Javaid Rehman is a British-Pakistani legal scholar and Professor of Islamic Law and International Law at Brunel University and the special rapporteur on the situation of human rights in the Islamic Republic of Iran. File photo

Two days after the renewal of U.N, Special Rapporteur for Human Rights in Iran, the Islamic Republic has harshly criticized the decision and announced Iran as the “largest and the most developed democracy in West Asia and the world”.

In a statement issued by Human Rights Staff of The Islamic Republic on March 24 said the renewal of the Special Rapporteur’s mandate was “unjustified and illegal action and a result of political trickery”.

The statement goes on to characterize the work of the special rapporteurs as “against the law” and “a clear evidence of the evil and hegemonic intentions of those who sponsor this scandalous theater”.

The Islamic Republic has one of the worse human rights records in the world, which has been systematically documented by a host of international rights organizations, such as Amnesty International and Human Rights Watch.

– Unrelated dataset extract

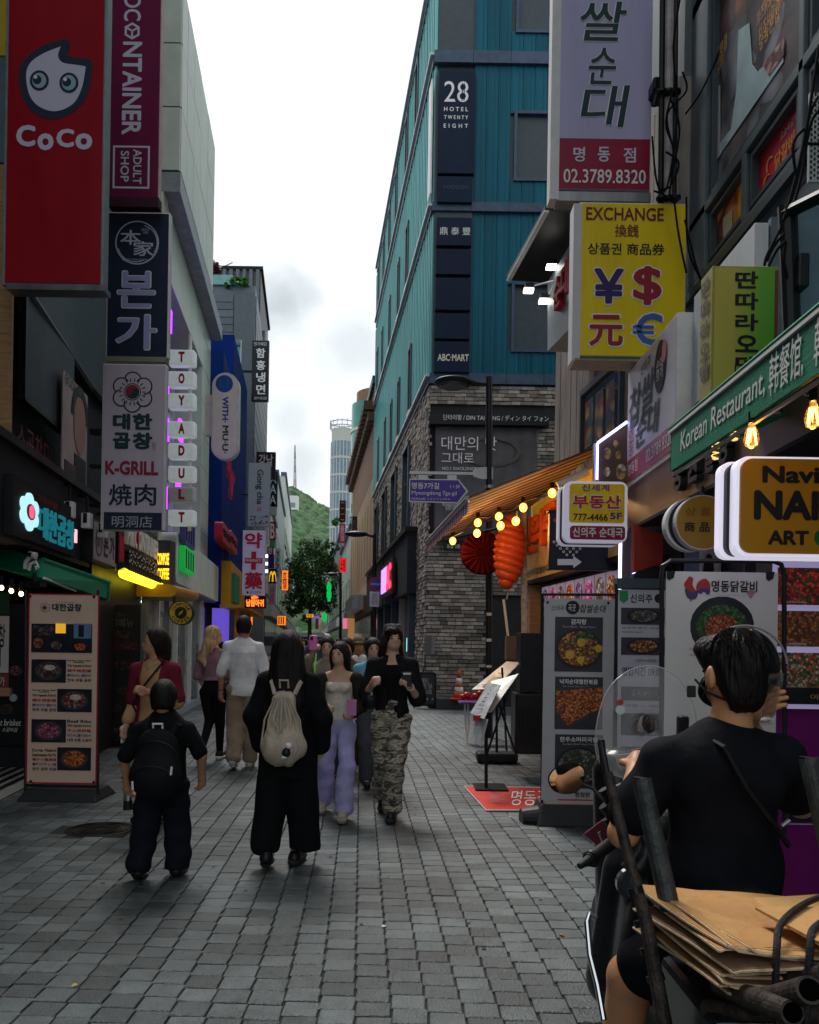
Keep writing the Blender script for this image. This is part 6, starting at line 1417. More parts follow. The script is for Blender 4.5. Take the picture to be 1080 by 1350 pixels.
# ------------------------------------------------------------ pavement clutter right
mat_=thing('red_mat','red printed mat lying on the paving under the banner stand','mat',G(690,1060))
q=[G(612,1038),G(770,1041),G(790,1070),G(641,1070)];d=Vector((0,0,.006));e=Vector((0,0,.012))
part('sheet',MB().hexa([v_+d for v_ in q[::-1]]+[v_+e for v_ in q[::-1]])if 0 else MB().add([v_+d for v_ in q]+[v_+e for v_ in q],[(3,2,1,0)[::-1]if 0 else(0,1,2,3),(7,6,5,4),(0,4,5,1),(1,5,6,2),(2,6,7,3),(3,7,4,0)]),M('mat red',(.62,.05,.035),rough=.5,var=.15),mat_)
part('white_edge',MB().tube([v_+e for v_ in q],.006,5,True),m_whitep,mat_)
v_,f_=tmesh('명동갈비',.0,False);mb=MB();o0,ex_,ey_=G(672,1064),G(742,1064)-G(672,1064),G(676,1044)-G(672,1064);mb.add([o0+ex_*x+ey_*y+Vector((0,0,.016))for x,y,z in v_],f_);part('lettering',mb,m_whitep,mat_)
v_,f_=tmesh('환영합니다',.0,False);mb=MB();o0,ex_,ey_=G(648,1060),G(668,1060)-G(648,1060),G(645,1049)-G(648,1060);mb.add([o0+ex_*x+ey_*y+Vector((0,0,.016))for x,y,z in v_],f_);part('lettering',mb,M('pink print',(.5,.2,.25),var=0),mat_)
ms1=thing('menu_stand','black music-stand style menu holder with laminated price lists','menu stand',G(641,1040));g=G(641,1042)
part('foot',MB().box(g.x-.12,g.x+.22,g.y-.12,g.y+.28,.012,.03),m_iron,ms1);part('pole',MB().cyl(g,P(641,935,g.y),.018,seg=8),m_black,ms1)
def sheet(parent,pts,Ys,mat,name='menu_sheet',th=.008):
 p=[P(x,y,Y_)for(x,y),Y_ in zip(pts,Ys)];nn=(p[1]-p[0]).cross(p[3]-p[0]).normalized()*th
 return part(name,MB().add(p+[a+nn for a in p],[(0,1,2,3),(7,6,5,4),(0,4,5,1),(1,5,6,2),(2,6,7,3),(3,7,4,0)]),mat,parent)
m_list=M('laminated list',(.42,.44,.46),rough=.25,var=.35,scale=9);m_list2=M('pale laminated list',(.62,.60,.55),rough=.3,var=.2,scale=9)
sheet(ms1,[(620,940),(644,900),(660,903),(638,948)],[8.3,8.7,8.4,8.0],m_list);sheet(ms1,[(621,976),(628,944),(643,948),(634,984)],[8.2,8.25,8.0,7.95],m_list,'lower_sheet');sheet(ms1,[(626,940),(648,898),(684,888),(648,938)],[8.35,8.8,8.7,8.3],m_list2,'side_sheet')
B(ms1,'red_strip',front(8.1),624,943,636,950,m_redp,0,.01)
ms2=thing('menu_stand','second menu holder with slanted cream menus nearer the shop wall','menu stand',G(655,1000));g2=G(655,1006)
sheet(ms2,[(622,909),(668,872),(686,873),(652,908)],[8.9,9.5,9.4,8.8],m_list2);sheet(ms2,[(636,905),(650,892),(660,893),(646,906)],[8.85,9.0,8.9,8.8],M('kraft print',(.5,.3,.12),var=.3),'kraft_card',.012)
part('pole',MB().cyl(g2,P(655,900,g2.y),.016),m_black,ms2);part('weight',MB().box(g2.x-.26,g2.x+.26,g2.y-.12,g2.y+.2,.02,.14),M('rubber base',(.022,.023,.026)),ms2,bev=.03)
for(x0,y0,x1,y1)in((672,905,640,1000),(650,905,682,1000),(662,880,668,990)):part('leg',MB().cyl(P(x0,y0,9.0),P(x1,y1,8.9),.012,seg=6),m_black,ms2)
sp=thing('black_speaker','tall black box beside the menu stands','box',G(702,1008));fr=front(9.2);B(sp,'upper_case',fr,687,834,716,912,m_black,-.4,0,bev=.01);B(sp,'lower_case',fr,680,914,716,995,m_black,-.4,.02,bev=.02)
mb=MB()
for k in range(9):mb.cyl(P(683+k*3.6,935,9.17),P(682+k*3.4,980,9.17),.01,seg=5)
part('grille',mb,m_iron,sp)
cn=thing('traffic_cone','orange traffic cone with two white bands on the dark step','traffic cone',P(605,922,CY-1));c=P(605,922,19.2);mo=M('cone orange',(.60,.085,.015),rough=.4,var=.15)
part('base',MB().box(c.x-.19,c.x+.19,c.y-.19,c.y+.19,c.z,c.z+.035),mo,cn,bev=.01)
h_=(922-883)/F*19.2;zs=[.035,.24*h_,.42*h_,.55*h_,.72*h_,h_];rr_=lambda z:.135-(.105)*z/h_
for k in range(5):part('band' if k in(2,4)and k!=4 else 'cone_body',MB().lathe((c.x,c.y,c.z),[(rr_(zs[k]),zs[k]),(rr_(zs[k+1]),zs[k+1])],20),m_white if k in(1,3)else mo,cn,smooth=True)
B(cn,'label',front(c.y-.11),601.5,906,607,911,m_whitep,-.01,.012)
stp=thing('stone_step','low dark stone block under the traffic cone','step',G(600,935));g=G(575,935);part('block',MB().box(g.x,g.x+1.2,g.y-.0,g.y+.9,0,.25),M('dark granite',(.05,.052,.055),rough=.5,bump=.3),stp,bev=.012)
tb=thing('folding_table','small violet topped folding table on white crossed legs','table',G(620,985));Yt=12.6
a,b=P(605,925,Yt),P(640,925,Yt);part('top',MB().box(a.x,b.x+.2,Yt-.2,Yt+.3,a.z-.02,a.z),M('violet top',(.09,.03,.22),rough=.4),tb)
for(x0,x1)in((613,616),(617,614),(636,640)):part('leg',MB().tube([P(x0,926,Yt),P(x0+1,960,Yt),P(x1,983,Yt-.1)],.016,6),m_white,tb)
lo_=thing('red_toy','bright red lumpy plastic decoration lying on the violet table','decoration',P(620,922,Yt-.05))
for k,(x,y,r)in enumerate(((611,919,.055),(616,917,.07),(621,920,.05),(627,918,.06),(633,914,.05),(640,918,.06))):part('lump',MB().ell(P(x,y,Yt-.05),(r,r*.8,r*.8)),M('toy red',(.50,.02,.015),rough=.25,var=.1),lo_,smooth=True)
sb=thing('sandwich_board','black framed notice board with rounded corners beside the brick corner','notice board',G(559,933));Ys=19.4;fr=front(Ys);a=fr.uv(545,886);b=fr.uv(575,931)
part('frame',MB().fpoly(fr,rrect(a[0],b[1],b[0],a[1],.08),-.06,0),m_iron,sb);part('panel',MB().fpoly(fr,rrect(a[0]+.04,b[1]+.05,b[0]-.04,a[1]-.05,.05),0,.01),M('chalk black',(.035,.037,.04),var=.3),sb);T(sb,fr,'MENU\nCOFFEE TEA\nOPEN 10:00',550,894,570,915,M('grey print',(.35,.35,.37),var=0),n=.014);T(sb,fr,'▮ ▮ ▮ ▮',549,920,571,923,M('grey print',(.35,.35,.37),var=0),n=.014)
for x in(546,573):part('leg',MB().cyl(P(x,930,Ys),P(x,934,Ys),.02),m_black,sb)
eb=thing('meter_box','pale meter box on the brick pier','box',P(563,855,20));B(eb,'casing',RT,560,838,569,862,m_steel,.03,.1)
# ------------------------------------------------------------ left shop details
fs=thing('neon_flower_sign','glowing flower emblem with teal neon korean letters over the green awning','sign',P(45,700,9.5));SFl=LS.off(.06)
a=LS.uv(14,672);yl=lambda x:-2.66*F/(x-405)
part('back_box',MB().fb(LS,*(lambda u:(u[0],2.44,u[1],2.98))(yb(LS,7.35,9.35)),-.1,.06),m_dark,fs)
m_nt=M('lit teal',(.010,.19,.24),emit=.28,var=.2,scale=8);m_nf=M('lit pale flower',(.40,.74,.80),emit=.55,var=.2)
cu=(7.75*UL,2.70)
for k in range(6):
 an=pi/2+k*pi/3;mb=MB();disc(mb,SFl,cu[0]+.16*cos(an),cu[1]+.11*sin(an),.10,.0,.02+k*.0008,18,rv=.07);part('petal',mb,m_nf,fs)
mb=MB();disc(mb,SFl,cu[0],cu[1],.11,.02,.03,rv=.075);part('emblem',mb,m_navy,fs);mb=MB();disc(mb,SFl,cu[0],cu[1],.06,.03,.036);part('emblem',mb,M('lit red',(1,.03,.06),emit=2.4,var=0),fs)
for k,ch in enumerate('대한곱창'):txt_uv(fs,SFl,ch,(8.02+k*.31)*UL,2.82,(8.30+k*.31)*UL,2.50,m_nt,ext=.02,bold=.015,n=0)
txt_uv(fs,SFl,'명동본점',8.02*UL,2.92,8.6*UL,2.86,m_redp,n=.005);part('trim',MB().fb(SFl,9.28*UL,2.6,9.33*UL,2.75,0,.02),M('lit pink',(.8,.3,.35),emit=1,var=0),fs)
b4=thing('small_grey_sign','small grey sign with round seal and korean letters above the awning end','sign',P(124,740,10.3));u0,u1=yb(LS,9.85,11.0)
part('casing',MB().fb(LS,u0,2.45,u1,2.97,-.05,.12),m_iron,b4);part('face',MB().fb(LS,u0+.03,2.48,u1-.03,2.94,.12,.125),M('grey acrylic',(.30,.30,.33),rough=.4),b4);L5=LS.off(.125);mb=MB();ring(mb,L5,u0+.27,2.71,.14,.16,.001,.005,24,k=1.1);part('seal_print',mb,m_navy,b4);txt_uv(b4,L5,'本家',u0+.17,2.79,u0+.37,2.63,m_navy,n=.004);txt_uv(b4,L5,'본',u0+.5,2.87,u0+.75,2.56,m_blackp,n=.004,bold=.03);txt_uv(b4,L5,'가',u0+.82,2.87,u0+1.08,2.56,m_blackp,n=.004,bold=.03)
gl=thing('green_awning','dark green awning with a small lettered end over the menu banner','awning',P(100,770,8.5));A_,B_,C_,D_=P(56,738,8.3),P(144,768,10.4),P(58,762,8.1),P(140,789,10.2)
part('cloth',MB().hexa([C_,D_,D_+Vector((-.5,0,.1)),C_+Vector((-.5,0,.1)),A_,B_,B_+Vector((-.6,0,.2)),A_+Vector((-.6,0,.2))]),m_green,gl);part('top_bar',MB().cyl(A_,B_,.025),m_green,gl);part('lower_trim',MB().cyl(C_,P(100,779,9.2),.012),m_whitep,gl)
B(gl,'end_flap',front(10.3),127,768,144,792,m_green,-.02,0);T(gl,front(10.3),'곱창\n구이',129,774,140,784,m_whitep)
mrs=thing('container_shop_sign','black and white lettered shop sign with a row of yellow tubes under it','sign',P(175,760,11.6));LM=Fr((-2.60,0,-.0),(-.125,1,0));u0,u1=yb(LM,11.2,14.0)
part('casing',MB().fb(LM,u0,2.55,u1,3.22,-.3,0),m_black,mrs);part('trim',MB().fb(LM,u0-.02,2.48,u1+.02,2.545,-.3,.06),M('pinkish casing',(.55,.42,.42)),mrs)
part('red_panel',MB().fb(LM,u0+.02,2.6,u0+.3,2.95,0,.01),m_redp,mrs)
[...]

The U.S. Human Rights Council has also appointed special rapporteurs, to closely follow the situation in the country and regularly report back to the Council.

On March 22, fifteen members of the U.N. council voted for and seven opposed the renewal of the mandate. The current rapporteur is Pakistani born lawyer and scholar Javaid Rehman.

Iran does not allow the U.N. rapporteurs to visit the country for research and observation. But U.N. General Assembly last year adopted a resolution condemning Iran’s violations of human rights, including unjustified arrests, torture of prisoners and restrictions on freedom of speech.